Based on 14 months of historical and ethnographic fieldwork in India, this paper examines the logic and grammar of contemporary naturalization of economics through an examination of green financial reports, industrial reportage, and interviews with climate consultants. It argues that reconstitution of economics as a science of planetary scale speculation is underway through introduction of novel predictive methods that involve layering of different temporal scales of climate and economic modeling that argue nature is intrinsically economic (The World Bank 2022). It highlights how this 'naturalization of economics' and 'economization of nature' is far from seamless; appearance of dogmatic rationality gives way to unprecedented degrees of distortions and mediations that increasingly dissociate nature from historical processes of social metabolism (Saito 2021; Harvey 2000).

The premise that techno-scientific models of speculation are transforming economics is beginning to gain ground in the social sciences (Masco 2015; Ballestero 2019).

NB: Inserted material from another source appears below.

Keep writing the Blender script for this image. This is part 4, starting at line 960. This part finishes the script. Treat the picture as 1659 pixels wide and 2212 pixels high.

However, dominant thinking on the matter either imagines these economic processes to be totally subsumptive (Malm 2016) or treat the “threatening” materiality of nature as external to these economic processes (Chakrabarty 2021). By focusing on ‘naturalization of economy ‘and ‘economization of nature’ , my paper provides a crucial vantage point to understand economy’s ecology-making capacities, as well as the political possibilities that are enabled and foreclosed by the expansion of large-scale financial operations as ways of containing "nature" within the life-process of capital (Foster 2022).